Captain Frederick Pabst was a German immigrant and former ship captain on Lake Michigan before buying a portion of his father-in-law’s business, Phillip Best Brewing Company. He was a master of marketing and understood there were still untapped areas of the brewing market and began working toward promoting his beer nationwide. This, along with having the latest technology and freshest ingredients, allowed him to become of the most successful brewers not only in Milwaukee but nationally. He started advertising what was later renamed Pabst Brewing Company and his signature blue ribbon beer in mostly newspapers and magazines in the Milwaukee and Chicago area to start off in the late 1870s. With success in that area, they were able to then move on to farther off regions including Indiana and Boston by advertising in the Boston Journal of Commerce and Indianapolis Western Citizen. He was one of the first to create a national marketing campaign to raise awareness about the company and its products. Pabst’s brewing company quickly spread throughout these states and was selling fourteen times their original amount within a few months of being introduced in Indiana. It did not stop there however, Pabst began expanding by acquiring properties including taverns, brewhouses, fire departments, and the famous Whitefish Bay Pleasure Resort and Pabst Theater. With this move Captain Pabst was able to stamp his logo all over the country so that within months everybody in America knew what the hop leaf and red logo represented.
 
Another form of advertisement that helped promote Pabst Brewing Company was their method of tying blue ribbons around their beer in 1882 to help it stand out against rival beers and companies. This led to the misconception that they had won a blue ribbon when they had only won medals at the Paris World’s Fair in 1878, the Philadelphia Centennial Fair and the 1893 Chicago World’s Fair.
 

The stained glass featured a picture of King Gambrinus, the patron of brewing, on his throne having a discussion with the Muenchener Kindl. This artwork was created by local Milwaukee artist Frederick Wilhelm Heine and the Charles Baumbach Company.
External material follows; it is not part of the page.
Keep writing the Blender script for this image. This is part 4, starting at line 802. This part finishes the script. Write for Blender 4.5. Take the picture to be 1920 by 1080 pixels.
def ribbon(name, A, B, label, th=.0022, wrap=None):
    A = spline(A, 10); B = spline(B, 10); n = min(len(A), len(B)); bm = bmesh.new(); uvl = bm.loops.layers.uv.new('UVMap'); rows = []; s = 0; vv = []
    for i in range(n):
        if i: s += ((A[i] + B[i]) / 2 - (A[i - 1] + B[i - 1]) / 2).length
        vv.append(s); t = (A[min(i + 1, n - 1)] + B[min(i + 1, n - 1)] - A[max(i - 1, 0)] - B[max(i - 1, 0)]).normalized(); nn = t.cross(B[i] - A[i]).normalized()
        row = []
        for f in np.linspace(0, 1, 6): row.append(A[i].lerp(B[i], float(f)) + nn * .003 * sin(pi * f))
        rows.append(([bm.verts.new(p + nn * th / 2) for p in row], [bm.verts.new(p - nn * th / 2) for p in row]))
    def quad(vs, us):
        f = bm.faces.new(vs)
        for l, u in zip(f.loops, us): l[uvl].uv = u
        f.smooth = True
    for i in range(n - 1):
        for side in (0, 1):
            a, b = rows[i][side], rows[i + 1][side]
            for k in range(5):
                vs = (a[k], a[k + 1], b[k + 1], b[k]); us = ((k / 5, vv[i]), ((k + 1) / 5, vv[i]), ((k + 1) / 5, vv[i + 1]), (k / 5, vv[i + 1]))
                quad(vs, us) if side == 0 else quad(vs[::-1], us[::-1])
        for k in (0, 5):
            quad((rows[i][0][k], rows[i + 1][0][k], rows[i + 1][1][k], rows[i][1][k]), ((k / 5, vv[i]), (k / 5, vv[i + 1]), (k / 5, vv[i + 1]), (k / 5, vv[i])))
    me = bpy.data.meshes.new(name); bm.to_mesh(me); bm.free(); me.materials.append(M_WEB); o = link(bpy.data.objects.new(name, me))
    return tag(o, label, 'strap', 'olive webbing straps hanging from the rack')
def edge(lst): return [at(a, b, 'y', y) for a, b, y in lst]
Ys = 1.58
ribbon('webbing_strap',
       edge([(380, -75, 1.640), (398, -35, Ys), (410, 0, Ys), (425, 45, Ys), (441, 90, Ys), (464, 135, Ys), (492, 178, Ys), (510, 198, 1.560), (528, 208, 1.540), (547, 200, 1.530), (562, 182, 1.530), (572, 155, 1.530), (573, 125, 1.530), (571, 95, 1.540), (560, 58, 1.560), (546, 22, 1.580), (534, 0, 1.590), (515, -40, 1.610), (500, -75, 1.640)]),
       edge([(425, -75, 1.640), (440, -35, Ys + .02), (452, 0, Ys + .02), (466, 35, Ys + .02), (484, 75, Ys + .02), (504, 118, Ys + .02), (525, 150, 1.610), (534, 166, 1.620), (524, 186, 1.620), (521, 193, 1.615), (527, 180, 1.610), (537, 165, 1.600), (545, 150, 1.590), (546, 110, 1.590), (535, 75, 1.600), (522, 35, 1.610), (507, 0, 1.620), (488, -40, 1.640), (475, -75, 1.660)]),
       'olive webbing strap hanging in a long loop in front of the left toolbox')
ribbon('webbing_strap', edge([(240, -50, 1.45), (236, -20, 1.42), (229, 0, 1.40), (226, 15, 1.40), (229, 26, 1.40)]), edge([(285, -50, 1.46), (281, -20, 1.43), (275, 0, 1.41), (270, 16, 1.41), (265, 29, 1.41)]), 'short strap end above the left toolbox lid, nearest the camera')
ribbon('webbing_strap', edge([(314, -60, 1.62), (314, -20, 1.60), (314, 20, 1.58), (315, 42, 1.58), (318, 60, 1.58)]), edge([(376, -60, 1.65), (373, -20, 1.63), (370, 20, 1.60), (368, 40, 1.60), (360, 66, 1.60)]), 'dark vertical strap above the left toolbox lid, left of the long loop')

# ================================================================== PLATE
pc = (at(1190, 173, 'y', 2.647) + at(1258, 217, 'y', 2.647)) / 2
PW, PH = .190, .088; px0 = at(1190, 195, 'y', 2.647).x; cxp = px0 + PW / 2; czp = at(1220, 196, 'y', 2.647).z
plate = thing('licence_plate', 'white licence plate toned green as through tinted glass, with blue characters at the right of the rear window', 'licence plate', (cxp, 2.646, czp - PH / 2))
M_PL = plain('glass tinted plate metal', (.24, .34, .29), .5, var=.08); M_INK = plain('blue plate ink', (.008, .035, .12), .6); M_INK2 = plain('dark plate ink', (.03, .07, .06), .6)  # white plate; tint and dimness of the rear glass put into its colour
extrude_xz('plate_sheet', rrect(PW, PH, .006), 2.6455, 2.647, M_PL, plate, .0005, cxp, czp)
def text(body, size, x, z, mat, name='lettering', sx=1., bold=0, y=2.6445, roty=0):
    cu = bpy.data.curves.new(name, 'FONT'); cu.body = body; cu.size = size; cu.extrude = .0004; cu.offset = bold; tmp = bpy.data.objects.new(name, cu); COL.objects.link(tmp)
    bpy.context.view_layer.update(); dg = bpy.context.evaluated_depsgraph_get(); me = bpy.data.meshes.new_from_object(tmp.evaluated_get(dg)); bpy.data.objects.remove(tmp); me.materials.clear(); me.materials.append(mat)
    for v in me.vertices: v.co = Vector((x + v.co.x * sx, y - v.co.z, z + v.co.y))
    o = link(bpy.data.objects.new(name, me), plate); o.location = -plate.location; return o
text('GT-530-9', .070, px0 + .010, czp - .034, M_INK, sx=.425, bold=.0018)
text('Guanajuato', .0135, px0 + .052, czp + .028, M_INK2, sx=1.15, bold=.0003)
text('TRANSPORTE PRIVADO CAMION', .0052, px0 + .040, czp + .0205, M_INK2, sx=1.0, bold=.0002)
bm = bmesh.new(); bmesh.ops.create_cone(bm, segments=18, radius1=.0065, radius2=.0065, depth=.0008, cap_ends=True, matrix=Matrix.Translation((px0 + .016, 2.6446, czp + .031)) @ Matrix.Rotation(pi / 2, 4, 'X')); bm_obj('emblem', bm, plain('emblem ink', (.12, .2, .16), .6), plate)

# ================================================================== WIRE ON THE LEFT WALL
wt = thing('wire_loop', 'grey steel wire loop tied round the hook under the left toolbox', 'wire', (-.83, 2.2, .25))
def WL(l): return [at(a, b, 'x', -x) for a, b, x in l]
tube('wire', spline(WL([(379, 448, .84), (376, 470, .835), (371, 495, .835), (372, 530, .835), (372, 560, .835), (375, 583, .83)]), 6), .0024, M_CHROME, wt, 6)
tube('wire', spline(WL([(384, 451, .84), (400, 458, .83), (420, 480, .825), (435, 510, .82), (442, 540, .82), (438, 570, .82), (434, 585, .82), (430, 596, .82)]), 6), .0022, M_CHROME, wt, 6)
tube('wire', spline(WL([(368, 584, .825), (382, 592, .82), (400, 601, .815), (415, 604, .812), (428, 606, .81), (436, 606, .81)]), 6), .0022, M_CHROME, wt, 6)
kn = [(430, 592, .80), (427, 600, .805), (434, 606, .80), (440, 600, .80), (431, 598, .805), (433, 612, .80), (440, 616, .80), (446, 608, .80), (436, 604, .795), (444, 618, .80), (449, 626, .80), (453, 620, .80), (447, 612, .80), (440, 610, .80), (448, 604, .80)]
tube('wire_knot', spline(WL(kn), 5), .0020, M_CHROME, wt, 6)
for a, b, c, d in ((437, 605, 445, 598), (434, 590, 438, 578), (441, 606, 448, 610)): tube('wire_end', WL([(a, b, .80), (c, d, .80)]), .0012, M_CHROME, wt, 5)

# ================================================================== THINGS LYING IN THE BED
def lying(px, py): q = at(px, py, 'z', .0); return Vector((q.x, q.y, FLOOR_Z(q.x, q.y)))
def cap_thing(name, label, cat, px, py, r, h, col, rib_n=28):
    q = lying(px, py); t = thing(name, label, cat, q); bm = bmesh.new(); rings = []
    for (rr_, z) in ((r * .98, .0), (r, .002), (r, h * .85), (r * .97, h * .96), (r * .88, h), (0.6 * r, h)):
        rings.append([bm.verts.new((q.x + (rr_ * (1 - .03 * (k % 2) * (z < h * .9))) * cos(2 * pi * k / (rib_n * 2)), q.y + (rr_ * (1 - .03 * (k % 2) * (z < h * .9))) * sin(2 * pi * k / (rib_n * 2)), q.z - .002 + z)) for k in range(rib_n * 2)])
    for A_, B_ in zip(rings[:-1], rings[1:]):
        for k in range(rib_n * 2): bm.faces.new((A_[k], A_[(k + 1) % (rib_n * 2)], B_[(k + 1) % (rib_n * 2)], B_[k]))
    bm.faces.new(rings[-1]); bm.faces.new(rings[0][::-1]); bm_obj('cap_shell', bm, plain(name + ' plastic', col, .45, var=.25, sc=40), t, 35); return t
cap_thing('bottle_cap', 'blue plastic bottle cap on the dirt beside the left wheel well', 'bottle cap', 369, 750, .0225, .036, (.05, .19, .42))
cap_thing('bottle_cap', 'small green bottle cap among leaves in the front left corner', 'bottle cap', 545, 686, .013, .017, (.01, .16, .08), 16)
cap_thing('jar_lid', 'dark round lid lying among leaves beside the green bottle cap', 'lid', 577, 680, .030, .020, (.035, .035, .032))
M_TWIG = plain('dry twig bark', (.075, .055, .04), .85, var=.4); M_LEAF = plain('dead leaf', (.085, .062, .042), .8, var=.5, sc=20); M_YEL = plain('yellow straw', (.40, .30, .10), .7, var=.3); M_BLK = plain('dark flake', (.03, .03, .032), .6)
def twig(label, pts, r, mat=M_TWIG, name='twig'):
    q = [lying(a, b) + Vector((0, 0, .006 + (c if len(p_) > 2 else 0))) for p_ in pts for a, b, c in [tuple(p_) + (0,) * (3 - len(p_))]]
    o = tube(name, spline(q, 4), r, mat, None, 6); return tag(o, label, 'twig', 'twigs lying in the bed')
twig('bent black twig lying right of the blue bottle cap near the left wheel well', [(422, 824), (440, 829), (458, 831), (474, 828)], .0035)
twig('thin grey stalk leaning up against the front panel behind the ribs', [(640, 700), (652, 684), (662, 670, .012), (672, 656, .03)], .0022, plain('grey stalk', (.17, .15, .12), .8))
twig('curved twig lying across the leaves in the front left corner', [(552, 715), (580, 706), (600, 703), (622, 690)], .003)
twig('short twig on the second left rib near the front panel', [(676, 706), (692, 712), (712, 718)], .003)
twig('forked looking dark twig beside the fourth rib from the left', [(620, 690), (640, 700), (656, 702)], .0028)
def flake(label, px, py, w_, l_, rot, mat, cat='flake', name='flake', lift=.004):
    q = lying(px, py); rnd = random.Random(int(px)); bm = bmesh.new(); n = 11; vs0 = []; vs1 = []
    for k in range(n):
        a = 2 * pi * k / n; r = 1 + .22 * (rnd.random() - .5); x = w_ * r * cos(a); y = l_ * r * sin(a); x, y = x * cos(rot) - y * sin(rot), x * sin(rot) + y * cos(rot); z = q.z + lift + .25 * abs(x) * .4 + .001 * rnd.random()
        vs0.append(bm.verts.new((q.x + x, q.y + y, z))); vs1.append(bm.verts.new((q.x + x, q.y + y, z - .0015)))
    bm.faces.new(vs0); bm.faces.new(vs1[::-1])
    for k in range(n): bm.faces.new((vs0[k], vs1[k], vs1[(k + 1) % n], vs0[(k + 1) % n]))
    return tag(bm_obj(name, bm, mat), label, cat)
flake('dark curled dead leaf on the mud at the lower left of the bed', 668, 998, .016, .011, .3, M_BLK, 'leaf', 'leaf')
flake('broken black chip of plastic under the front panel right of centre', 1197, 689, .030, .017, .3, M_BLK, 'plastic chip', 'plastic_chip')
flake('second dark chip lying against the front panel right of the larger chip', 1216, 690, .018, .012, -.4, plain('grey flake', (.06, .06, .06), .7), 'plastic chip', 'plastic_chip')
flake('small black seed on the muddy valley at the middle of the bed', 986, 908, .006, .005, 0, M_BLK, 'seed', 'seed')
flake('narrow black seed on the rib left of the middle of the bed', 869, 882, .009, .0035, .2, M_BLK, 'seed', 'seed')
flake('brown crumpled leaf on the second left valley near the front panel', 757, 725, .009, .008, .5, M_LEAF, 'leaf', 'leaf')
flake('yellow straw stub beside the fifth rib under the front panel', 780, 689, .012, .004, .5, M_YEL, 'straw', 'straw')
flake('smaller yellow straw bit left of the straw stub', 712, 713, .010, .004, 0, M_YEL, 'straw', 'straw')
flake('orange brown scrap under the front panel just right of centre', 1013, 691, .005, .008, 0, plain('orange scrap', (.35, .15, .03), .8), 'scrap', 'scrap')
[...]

One of the spotlights of the expansion of the Pabst Brewing Company that drew in thousands of visitors was the brewhouse located in Milwaukee. It was a beautiful feat of architecture as it contained stained glass like a church that helped bring in natural light during the day.  It was used for cautiously selecting the ingredients and mixtures that would be infused into a Pabst Blue Ribbon beer.


Pabst Brewing Company pass issued to tour the brewery, signed by Frederick Pabst.

The brewhouse, or plant as it is mentioned, was impressive not just based on the efficiency and capabilities of their industrial machinery, but was also magnificent in its beauty and design. It was one of the first brewhouses to allow visitors inside and they were astounded by the size and architecture of one of the largest breweries in the world at the time. Thousands of people visited from across the world to gander, bringing exceptional revenue to the company. The brewhouse represented the power and grace of the Pabst Brewing Company and its owner Captain Pabst.


Guests touring the interior of the brewhouse.